[Your task] Write out the full listing again, exactly as it stands.

[Supplied information]
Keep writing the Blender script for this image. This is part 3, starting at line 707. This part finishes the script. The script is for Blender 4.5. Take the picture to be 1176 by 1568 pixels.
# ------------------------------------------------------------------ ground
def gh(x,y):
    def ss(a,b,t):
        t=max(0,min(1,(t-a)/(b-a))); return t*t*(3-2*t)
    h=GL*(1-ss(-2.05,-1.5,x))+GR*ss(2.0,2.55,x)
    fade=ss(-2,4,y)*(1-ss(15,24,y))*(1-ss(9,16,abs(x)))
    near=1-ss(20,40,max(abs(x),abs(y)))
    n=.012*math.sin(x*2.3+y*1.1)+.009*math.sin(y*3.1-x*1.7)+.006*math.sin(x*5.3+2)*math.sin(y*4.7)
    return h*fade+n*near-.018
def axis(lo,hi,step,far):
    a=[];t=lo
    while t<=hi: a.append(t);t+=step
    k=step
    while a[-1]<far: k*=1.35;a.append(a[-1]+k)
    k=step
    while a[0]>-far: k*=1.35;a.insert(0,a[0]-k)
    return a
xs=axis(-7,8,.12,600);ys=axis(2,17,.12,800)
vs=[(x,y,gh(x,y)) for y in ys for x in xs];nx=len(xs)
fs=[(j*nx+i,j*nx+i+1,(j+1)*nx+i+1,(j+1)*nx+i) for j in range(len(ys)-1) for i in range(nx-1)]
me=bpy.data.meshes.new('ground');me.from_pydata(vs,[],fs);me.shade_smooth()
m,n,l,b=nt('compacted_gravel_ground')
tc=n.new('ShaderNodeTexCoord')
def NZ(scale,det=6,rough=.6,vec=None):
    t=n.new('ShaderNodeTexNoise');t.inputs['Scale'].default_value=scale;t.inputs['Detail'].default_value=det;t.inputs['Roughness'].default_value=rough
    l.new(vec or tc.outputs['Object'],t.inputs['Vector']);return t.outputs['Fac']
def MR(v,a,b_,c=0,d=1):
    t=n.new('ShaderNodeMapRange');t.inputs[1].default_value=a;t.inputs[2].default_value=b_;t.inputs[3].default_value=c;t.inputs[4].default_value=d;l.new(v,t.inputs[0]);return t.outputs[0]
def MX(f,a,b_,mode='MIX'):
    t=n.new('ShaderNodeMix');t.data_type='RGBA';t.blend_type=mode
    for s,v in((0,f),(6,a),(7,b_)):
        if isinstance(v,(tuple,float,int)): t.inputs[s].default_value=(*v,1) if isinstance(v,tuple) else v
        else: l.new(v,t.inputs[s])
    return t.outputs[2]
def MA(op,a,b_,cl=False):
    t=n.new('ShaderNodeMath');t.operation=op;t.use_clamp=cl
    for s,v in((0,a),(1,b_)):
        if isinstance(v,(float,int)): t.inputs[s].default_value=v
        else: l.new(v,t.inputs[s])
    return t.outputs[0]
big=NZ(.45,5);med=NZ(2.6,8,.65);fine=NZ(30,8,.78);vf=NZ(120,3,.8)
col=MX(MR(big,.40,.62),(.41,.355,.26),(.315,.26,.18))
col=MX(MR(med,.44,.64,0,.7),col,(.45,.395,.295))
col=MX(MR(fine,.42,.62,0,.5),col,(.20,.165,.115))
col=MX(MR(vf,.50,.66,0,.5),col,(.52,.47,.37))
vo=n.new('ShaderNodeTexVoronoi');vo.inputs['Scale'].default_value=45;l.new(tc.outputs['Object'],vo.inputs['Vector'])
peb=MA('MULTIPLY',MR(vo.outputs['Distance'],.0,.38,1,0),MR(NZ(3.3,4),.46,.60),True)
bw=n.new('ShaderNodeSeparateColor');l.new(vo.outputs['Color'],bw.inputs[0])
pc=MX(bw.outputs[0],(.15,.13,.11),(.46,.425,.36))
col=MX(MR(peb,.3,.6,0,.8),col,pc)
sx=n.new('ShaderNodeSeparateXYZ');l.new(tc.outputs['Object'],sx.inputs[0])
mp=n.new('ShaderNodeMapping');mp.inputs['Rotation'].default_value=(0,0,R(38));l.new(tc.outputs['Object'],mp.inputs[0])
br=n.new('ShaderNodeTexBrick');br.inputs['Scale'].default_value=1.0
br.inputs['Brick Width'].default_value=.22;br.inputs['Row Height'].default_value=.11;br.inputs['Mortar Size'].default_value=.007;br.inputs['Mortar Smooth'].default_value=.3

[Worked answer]
Keep writing the Blender script for this image. This is part 3, starting at line 707. This part finishes the script. The script is for Blender 4.5. Take the picture to be 1176 by 1568 pixels.
# ------------------------------------------------------------------ ground
def gh(x,y):
    def ss(a,b,t):
        t=max(0,min(1,(t-a)/(b-a))); return t*t*(3-2*t)
    h=GL*(1-ss(-2.05,-1.5,x))+GR*ss(2.0,2.55,x)
    fade=ss(-2,4,y)*(1-ss(15,24,y))*(1-ss(9,16,abs(x)))
    near=1-ss(20,40,max(abs(x),abs(y)))
    n=.012*math.sin(x*2.3+y*1.1)+.009*math.sin(y*3.1-x*1.7)+.006*math.sin(x*5.3+2)*math.sin(y*4.7)
    return h*fade+n*near-.018
def axis(lo,hi,step,far):
    a=[];t=lo
    while t<=hi: a.append(t);t+=step
    k=step
    while a[-1]<far: k*=1.35;a.append(a[-1]+k)
    k=step
    while a[0]>-far: k*=1.35;a.insert(0,a[0]-k)
    return a
xs=axis(-7,8,.12,600);ys=axis(2,17,.12,800)
vs=[(x,y,gh(x,y)) for y in ys for x in xs];nx=len(xs)
fs=[(j*nx+i,j*nx+i+1,(j+1)*nx+i+1,(j+1)*nx+i) for j in range(len(ys)-1) for i in range(nx-1)]
me=bpy.data.meshes.new('ground');me.from_pydata(vs,[],fs);me.shade_smooth()
m,n,l,b=nt('compacted_gravel_ground')
tc=n.new('ShaderNodeTexCoord')
def NZ(scale,det=6,rough=.6,vec=None):
    t=n.new('ShaderNodeTexNoise');t.inputs['Scale'].default_value=scale;t.inputs['Detail'].default_value=det;t.inputs['Roughness'].default_value=rough
    l.new(vec or tc.outputs['Object'],t.inputs['Vector']);return t.outputs['Fac']
def MR(v,a,b_,c=0,d=1):
    t=n.new('ShaderNodeMapRange');t.inputs[1].default_value=a;t.inputs[2].default_value=b_;t.inputs[3].default_value=c;t.inputs[4].default_value=d;l.new(v,t.inputs[0]);return t.outputs[0]
def MX(f,a,b_,mode='MIX'):
    t=n.new('ShaderNodeMix');t.data_type='RGBA';t.blend_type=mode
    for s,v in((0,f),(6,a),(7,b_)):
        if isinstance(v,(tuple,float,int)): t.inputs[s].default_value=(*v,1) if isinstance(v,tuple) else v
        else: l.new(v,t.inputs[s])
    return t.outputs[2]
def MA(op,a,b_,cl=False):
    t=n.new('ShaderNodeMath');t.operation=op;t.use_clamp=cl
    for s,v in((0,a),(1,b_)):
        if isinstance(v,(float,int)): t.inputs[s].default_value=v
        else: l.new(v,t.inputs[s])
    return t.outputs[0]
big=NZ(.45,5);med=NZ(2.6,8,.65);fine=NZ(30,8,.78);vf=NZ(120,3,.8)
col=MX(MR(big,.40,.62),(.41,.355,.26),(.315,.26,.18))
col=MX(MR(med,.44,.64,0,.7),col,(.45,.395,.295))
col=MX(MR(fine,.42,.62,0,.5),col,(.20,.165,.115))
col=MX(MR(vf,.50,.66,0,.5),col,(.52,.47,.37))
vo=n.new('ShaderNodeTexVoronoi');vo.inputs['Scale'].default_value=45;l.new(tc.outputs['Object'],vo.inputs['Vector'])
peb=MA('MULTIPLY',MR(vo.outputs['Distance'],.0,.38,1,0),MR(NZ(3.3,4),.46,.60),True)
bw=n.new('ShaderNodeSeparateColor');l.new(vo.outputs['Color'],bw.inputs[0])
pc=MX(bw.outputs[0],(.15,.13,.11),(.46,.425,.36))
col=MX(MR(peb,.3,.6,0,.8),col,pc)
sx=n.new('ShaderNodeSeparateXYZ');l.new(tc.outputs['Object'],sx.inputs[0])
mp=n.new('ShaderNodeMapping');mp.inputs['Rotation'].default_value=(0,0,R(38));l.new(tc.outputs['Object'],mp.inputs[0])
br=n.new('ShaderNodeTexBrick');br.inputs['Scale'].default_value=1.0
br.inputs['Brick Width'].default_value=.22;br.inputs['Row Height'].default_value=.11;br.inputs['Mortar Size'].default_value=.007;br.inputs['Mortar Smooth'].default_value=.3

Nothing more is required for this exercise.